The historic general meeting of shareholders at Solocal Group on October 19, 2016 ended in a bizarre waiver of the dismissals requested and of the new Directors nominations presented by the association of individual shareholders RegroupementPPlocal.  The threatened company chairman Robert Metz had actually indicated that « a change in the majority of the Board would trigger an immediate compulsory bonds redemption by the company.  » a statement that froze many sharehodlers willing to operate a serous change at the Board.

The shareholders ultimately limited their support for some external resolutions of RegroupementPPLocal association and « only »  dismissed the auditors (Ernst & Young and Deloitte, a premiere! ) , it also rejected the Say and pay resolutions, the restructuring plan and elected three external candidates to the Board

Actually the Chairman  saved his seat thanks to an unexpected argument : the threat of a call on a 350 M€ 2011  outtstanding bond  .

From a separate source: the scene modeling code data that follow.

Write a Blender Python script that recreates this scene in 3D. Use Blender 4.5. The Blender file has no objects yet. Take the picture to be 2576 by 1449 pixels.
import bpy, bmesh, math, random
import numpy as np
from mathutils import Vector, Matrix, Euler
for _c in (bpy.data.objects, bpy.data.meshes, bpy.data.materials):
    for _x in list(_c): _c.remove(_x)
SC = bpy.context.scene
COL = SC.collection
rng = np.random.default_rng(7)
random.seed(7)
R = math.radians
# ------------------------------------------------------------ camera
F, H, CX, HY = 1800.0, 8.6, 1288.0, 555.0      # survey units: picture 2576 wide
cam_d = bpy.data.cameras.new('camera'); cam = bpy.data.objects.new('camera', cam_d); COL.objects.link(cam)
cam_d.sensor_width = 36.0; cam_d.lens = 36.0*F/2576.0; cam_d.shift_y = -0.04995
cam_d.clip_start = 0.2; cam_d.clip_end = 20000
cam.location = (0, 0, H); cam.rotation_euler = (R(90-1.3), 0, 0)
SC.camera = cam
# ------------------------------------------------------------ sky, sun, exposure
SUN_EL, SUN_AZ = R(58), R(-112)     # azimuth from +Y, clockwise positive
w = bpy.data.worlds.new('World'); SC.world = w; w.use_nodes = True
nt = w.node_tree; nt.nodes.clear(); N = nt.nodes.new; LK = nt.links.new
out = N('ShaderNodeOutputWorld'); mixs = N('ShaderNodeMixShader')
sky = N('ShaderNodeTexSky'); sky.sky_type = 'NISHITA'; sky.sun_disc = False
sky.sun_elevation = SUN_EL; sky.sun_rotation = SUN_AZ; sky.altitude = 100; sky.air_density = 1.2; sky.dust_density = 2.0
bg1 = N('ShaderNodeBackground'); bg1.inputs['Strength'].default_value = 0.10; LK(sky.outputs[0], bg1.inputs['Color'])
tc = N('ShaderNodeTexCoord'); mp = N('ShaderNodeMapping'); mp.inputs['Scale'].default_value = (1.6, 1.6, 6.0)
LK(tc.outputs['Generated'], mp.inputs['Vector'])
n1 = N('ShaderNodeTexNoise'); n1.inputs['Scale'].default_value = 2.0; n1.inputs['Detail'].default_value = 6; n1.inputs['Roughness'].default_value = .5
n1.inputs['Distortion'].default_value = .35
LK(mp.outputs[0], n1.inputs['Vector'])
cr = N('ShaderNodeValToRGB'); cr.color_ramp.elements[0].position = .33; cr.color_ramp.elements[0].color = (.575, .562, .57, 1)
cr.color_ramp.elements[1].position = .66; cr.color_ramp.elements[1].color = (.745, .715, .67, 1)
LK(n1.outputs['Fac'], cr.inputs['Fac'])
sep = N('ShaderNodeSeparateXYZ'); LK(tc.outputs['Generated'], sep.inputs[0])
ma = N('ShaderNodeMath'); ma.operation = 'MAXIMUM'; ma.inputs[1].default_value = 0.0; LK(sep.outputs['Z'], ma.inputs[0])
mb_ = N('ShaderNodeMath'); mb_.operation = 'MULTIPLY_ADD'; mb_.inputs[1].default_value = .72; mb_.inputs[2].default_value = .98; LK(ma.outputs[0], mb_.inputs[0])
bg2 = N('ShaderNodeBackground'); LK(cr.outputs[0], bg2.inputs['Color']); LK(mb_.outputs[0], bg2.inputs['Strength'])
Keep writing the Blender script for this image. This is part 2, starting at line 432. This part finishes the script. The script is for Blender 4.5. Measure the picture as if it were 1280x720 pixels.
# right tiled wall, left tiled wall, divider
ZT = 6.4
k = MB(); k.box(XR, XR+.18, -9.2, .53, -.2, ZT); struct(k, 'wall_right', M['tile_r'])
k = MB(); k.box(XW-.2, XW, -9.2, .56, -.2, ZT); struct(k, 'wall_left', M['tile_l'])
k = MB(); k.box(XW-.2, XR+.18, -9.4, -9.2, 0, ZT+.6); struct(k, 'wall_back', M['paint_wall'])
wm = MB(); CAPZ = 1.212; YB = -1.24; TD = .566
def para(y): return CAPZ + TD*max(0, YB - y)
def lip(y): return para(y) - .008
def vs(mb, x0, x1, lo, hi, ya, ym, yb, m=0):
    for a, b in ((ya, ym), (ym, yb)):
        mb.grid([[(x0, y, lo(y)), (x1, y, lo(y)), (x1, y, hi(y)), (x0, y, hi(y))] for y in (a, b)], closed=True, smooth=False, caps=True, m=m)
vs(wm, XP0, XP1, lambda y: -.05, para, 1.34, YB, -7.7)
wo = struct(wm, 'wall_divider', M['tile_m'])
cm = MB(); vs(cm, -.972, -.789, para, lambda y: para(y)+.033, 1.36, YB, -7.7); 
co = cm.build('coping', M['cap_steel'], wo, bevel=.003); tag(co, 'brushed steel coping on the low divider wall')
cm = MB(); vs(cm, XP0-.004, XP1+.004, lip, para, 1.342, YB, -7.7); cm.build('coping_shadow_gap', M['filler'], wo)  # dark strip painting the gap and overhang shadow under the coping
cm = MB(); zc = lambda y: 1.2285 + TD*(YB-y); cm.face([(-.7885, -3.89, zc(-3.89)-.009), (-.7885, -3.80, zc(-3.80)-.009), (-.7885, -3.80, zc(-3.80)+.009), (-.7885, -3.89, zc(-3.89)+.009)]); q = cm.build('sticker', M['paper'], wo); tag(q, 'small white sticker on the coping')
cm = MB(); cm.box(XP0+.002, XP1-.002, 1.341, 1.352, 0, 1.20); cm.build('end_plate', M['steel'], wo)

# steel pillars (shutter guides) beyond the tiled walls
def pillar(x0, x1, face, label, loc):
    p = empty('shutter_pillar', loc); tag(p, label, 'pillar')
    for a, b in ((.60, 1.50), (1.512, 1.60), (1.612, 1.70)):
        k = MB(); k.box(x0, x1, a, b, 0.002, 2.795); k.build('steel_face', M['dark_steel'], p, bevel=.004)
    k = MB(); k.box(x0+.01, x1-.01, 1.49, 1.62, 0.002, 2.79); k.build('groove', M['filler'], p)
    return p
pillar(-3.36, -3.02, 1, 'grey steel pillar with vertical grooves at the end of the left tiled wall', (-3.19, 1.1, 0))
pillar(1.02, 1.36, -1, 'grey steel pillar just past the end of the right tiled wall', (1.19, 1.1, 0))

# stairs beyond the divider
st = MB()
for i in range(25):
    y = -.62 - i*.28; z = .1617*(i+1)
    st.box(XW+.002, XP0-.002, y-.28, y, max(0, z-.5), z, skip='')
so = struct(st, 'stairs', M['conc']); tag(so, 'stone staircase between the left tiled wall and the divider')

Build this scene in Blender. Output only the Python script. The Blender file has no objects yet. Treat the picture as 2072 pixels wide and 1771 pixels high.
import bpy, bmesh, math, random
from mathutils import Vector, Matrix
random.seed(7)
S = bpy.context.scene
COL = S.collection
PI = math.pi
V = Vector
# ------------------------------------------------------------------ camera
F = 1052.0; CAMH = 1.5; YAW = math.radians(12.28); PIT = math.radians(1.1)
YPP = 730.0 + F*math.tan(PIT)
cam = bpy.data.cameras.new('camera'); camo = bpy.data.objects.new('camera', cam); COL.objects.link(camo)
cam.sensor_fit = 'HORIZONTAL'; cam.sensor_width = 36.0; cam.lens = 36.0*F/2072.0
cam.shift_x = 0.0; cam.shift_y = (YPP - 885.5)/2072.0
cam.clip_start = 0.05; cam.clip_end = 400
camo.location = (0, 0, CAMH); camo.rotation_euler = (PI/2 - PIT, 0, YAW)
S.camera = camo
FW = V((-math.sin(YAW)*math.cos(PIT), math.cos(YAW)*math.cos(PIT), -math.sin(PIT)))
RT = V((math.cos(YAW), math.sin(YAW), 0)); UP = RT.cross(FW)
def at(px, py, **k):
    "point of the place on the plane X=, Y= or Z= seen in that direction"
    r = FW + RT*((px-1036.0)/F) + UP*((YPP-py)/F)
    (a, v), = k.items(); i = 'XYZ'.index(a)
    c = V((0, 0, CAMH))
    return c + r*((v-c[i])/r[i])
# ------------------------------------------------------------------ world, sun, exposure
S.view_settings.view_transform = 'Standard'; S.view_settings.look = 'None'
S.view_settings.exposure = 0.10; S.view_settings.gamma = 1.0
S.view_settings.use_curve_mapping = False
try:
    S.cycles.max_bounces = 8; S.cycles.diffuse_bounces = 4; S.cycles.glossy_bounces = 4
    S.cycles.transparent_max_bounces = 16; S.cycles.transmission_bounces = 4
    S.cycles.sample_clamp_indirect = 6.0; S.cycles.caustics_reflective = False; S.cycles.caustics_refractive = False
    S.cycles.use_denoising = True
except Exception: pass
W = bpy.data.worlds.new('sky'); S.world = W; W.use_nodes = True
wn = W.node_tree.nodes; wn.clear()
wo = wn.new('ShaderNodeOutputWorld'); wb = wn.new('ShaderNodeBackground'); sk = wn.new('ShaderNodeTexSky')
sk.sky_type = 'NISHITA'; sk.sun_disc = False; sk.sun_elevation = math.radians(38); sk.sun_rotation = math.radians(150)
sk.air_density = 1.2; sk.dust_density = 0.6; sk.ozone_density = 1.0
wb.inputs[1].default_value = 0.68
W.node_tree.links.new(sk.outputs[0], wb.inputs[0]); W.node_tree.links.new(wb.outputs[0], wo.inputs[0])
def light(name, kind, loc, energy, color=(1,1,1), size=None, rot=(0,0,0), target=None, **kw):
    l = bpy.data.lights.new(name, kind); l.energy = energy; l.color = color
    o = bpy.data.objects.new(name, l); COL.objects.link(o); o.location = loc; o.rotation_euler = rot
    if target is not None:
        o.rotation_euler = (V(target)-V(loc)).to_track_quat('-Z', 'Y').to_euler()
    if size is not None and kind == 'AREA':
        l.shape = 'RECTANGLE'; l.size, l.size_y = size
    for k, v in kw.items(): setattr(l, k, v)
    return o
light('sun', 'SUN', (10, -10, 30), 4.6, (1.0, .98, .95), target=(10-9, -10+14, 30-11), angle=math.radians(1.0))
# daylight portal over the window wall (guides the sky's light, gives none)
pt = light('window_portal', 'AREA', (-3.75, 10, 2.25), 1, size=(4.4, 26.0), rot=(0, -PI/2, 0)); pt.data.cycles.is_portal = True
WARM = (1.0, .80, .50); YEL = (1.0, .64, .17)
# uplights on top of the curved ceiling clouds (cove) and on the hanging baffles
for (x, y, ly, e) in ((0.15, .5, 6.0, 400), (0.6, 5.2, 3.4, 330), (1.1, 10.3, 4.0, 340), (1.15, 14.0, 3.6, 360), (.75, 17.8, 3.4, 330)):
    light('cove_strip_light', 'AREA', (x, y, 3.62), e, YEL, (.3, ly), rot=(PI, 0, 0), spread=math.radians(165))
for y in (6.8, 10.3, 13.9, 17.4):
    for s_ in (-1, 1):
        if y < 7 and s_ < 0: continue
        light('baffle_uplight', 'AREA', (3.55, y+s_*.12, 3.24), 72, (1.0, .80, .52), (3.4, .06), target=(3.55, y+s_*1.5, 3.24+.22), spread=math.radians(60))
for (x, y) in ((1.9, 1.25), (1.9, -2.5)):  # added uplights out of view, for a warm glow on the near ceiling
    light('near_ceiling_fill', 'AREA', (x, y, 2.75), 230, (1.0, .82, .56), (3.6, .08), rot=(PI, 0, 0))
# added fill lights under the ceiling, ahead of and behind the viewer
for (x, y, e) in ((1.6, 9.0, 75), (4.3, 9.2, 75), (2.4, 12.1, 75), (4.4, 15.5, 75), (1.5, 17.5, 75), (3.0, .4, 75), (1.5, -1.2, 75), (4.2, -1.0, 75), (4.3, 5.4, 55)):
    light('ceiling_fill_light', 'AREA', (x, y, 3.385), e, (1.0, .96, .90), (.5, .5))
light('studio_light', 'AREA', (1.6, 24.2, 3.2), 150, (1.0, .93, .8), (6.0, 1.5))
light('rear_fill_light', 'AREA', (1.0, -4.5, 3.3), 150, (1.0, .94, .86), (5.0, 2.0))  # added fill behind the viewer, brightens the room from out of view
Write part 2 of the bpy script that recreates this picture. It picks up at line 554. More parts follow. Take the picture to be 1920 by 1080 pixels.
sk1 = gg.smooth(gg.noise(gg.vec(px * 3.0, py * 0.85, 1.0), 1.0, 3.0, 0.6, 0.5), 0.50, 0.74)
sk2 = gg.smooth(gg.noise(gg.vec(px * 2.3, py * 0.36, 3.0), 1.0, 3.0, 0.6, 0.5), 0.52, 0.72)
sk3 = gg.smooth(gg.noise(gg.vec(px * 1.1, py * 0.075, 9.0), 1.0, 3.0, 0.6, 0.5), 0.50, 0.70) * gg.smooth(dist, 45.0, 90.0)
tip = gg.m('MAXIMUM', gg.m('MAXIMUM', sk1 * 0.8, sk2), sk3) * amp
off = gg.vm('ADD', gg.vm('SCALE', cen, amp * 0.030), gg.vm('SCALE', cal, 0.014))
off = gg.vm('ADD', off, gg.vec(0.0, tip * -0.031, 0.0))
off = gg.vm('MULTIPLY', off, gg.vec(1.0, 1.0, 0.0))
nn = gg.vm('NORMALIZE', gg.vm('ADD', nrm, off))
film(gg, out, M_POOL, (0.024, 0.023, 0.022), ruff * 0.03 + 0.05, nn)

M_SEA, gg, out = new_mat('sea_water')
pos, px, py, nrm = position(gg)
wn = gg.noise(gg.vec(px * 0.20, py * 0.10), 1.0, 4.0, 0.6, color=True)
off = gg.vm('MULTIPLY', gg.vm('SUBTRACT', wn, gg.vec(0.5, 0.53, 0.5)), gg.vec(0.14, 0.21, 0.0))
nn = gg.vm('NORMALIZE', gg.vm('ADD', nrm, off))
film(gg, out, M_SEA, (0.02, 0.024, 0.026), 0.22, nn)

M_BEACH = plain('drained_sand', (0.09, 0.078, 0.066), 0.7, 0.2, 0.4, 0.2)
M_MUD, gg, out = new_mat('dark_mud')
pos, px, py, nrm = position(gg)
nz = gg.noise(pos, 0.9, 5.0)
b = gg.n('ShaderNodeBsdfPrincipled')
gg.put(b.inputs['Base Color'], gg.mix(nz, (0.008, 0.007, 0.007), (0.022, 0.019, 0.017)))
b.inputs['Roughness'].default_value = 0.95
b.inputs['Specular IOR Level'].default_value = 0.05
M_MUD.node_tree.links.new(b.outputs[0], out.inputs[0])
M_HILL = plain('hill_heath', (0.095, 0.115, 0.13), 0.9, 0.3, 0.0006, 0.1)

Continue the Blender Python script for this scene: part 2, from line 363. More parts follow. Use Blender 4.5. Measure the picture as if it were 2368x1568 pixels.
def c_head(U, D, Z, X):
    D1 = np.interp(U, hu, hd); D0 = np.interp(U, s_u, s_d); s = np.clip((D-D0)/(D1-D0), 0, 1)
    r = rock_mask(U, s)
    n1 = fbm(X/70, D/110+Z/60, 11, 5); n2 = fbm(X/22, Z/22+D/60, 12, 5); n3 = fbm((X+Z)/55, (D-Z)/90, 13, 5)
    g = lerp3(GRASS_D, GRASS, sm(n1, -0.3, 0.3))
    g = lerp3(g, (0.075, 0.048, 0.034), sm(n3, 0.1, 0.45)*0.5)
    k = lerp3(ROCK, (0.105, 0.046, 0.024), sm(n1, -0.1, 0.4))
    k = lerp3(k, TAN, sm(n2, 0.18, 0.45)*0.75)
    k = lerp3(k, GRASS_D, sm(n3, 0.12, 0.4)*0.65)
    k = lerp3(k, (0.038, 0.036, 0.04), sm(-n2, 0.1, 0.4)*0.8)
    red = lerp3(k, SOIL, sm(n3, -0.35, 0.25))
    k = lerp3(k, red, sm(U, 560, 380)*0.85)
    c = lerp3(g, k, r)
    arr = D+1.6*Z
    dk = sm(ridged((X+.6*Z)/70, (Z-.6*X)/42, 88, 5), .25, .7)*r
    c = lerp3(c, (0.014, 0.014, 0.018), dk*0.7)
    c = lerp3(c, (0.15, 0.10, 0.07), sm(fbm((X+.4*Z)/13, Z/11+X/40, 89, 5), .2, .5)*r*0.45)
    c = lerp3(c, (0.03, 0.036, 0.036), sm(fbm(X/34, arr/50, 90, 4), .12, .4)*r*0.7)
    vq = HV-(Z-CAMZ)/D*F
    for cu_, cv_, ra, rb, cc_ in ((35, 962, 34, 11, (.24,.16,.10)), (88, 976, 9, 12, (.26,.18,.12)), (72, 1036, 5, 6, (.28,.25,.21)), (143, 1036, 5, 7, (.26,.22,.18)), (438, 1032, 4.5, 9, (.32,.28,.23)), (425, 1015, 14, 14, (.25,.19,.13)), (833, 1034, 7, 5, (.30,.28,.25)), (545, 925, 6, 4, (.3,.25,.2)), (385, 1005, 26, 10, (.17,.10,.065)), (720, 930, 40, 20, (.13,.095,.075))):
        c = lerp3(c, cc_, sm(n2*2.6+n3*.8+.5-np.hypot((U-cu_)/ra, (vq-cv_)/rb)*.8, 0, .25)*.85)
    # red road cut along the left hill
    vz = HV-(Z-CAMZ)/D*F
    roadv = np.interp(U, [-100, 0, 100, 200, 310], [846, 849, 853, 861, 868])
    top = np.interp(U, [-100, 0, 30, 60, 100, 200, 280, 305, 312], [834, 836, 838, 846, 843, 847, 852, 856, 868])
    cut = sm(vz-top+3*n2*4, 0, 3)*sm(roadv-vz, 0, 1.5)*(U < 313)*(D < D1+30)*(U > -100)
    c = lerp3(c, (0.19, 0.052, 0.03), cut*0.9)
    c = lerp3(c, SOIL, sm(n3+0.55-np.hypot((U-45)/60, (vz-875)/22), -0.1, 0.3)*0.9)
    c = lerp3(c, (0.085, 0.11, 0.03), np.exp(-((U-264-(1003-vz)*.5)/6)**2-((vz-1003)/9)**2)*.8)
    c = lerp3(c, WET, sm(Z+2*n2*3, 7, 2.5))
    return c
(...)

We checked that the information provided by the Chairman was almost accurate and sincere, and, if not, he would come under prosecution for  any false information having produced a demonstrated market manipulation as questioned by Proxinvest’s letter to the company and the AMF.

Solocal Group actually discloses on page 68 of its reference document update :

http://www.solocalgroup.com/sites/default/files/documents/SoLocal%20_Group_Actualisation_DDR2015_17oct2016.pdf

« The syndicated loan agreement the Company further includes mandatory prepayment provisions including:

  • Mandatory prepayment clause applicable in case of change of control of the Company resulting from the acquisition of shares of the Company « 

Reads this clause here does not apply to Solocal Group, as the company has no controlling shareholder, but likely another provision involving the majority change at the Board…Actually an early redemption option existed in the outstanding 350 M€ 2011 bond managed then by Goldman Sachs, This one does protect the borrowers against a case of change at the Board, the company must offer to repurchase the bons a 101%…

  1. « during any period of two consecutive years, individuals who at the beginning of such period constituted the majority of the shareholder representatives on the Board of Directors of the Company (together with any new directors whose election by the majority of the shareholder representatives on such Board of Directors of the Company as applicable, or whose nomination for election by shareholders of the Company, as applicable, was approved by a vote of the majority of the shareholder representatives on the Board of Directors of the Company, as applicable, then still in office who were either directors at the beginning of such period or whose election or nomination for election was previously so approved) ceased for any reason to constitute the majority of the shareholder representatives on the Board of Directors of the Company, as applicable, then in office. » But is this real therat here ?

Such protectionist complex provisions in loan contracts agreements or bond issues, are apparently frequent and they are always signed without any approval of shareholders (except in Belgium), and this raises three questions:

– These are obviously a denial of sovereignty of the general meeting of shareholders  for the appointment of Directors, a principle which seems to be part of public order in France , « d’ordre public ».  If this is the case  all such provisions would be ineffective, and it would be good for all investors, lenders or shareholders, and managers to be aware of it.

– It is also a protection that benefits or concerns at least to the board members that are obviously « interested » or « beneficiaries » in the meaning of the control of related party transactions ; yet these clauses are evidently never submitted to the general meeting of shareholders. This is obviously a serious breach of the related party regulation and constitutes, for us, a cause of nullity at Solocal Group.

– Finally, it is, to say the least, a major element of the governance of a company which should therefore be systematically disclosed in detail in reference document which was not the case at Solocal Group. This market information issue is important and should be requested by the AMF and other regulators of financial markets : can such contractual poison pill not clearly disclosed in their  governance review remain valid for lenders or directors? Actually, in this case the company appears to have willingly mis-led the investors and the lenders by claiming in the chapter XIII of its Governance Review on Items having possibly an incidence on tender offerfor the company shares a strong NO. A question mark for the dismissed auditors as well…

 

At Proxinvest  do not think that such undisclosed key protective provision  can be applicable.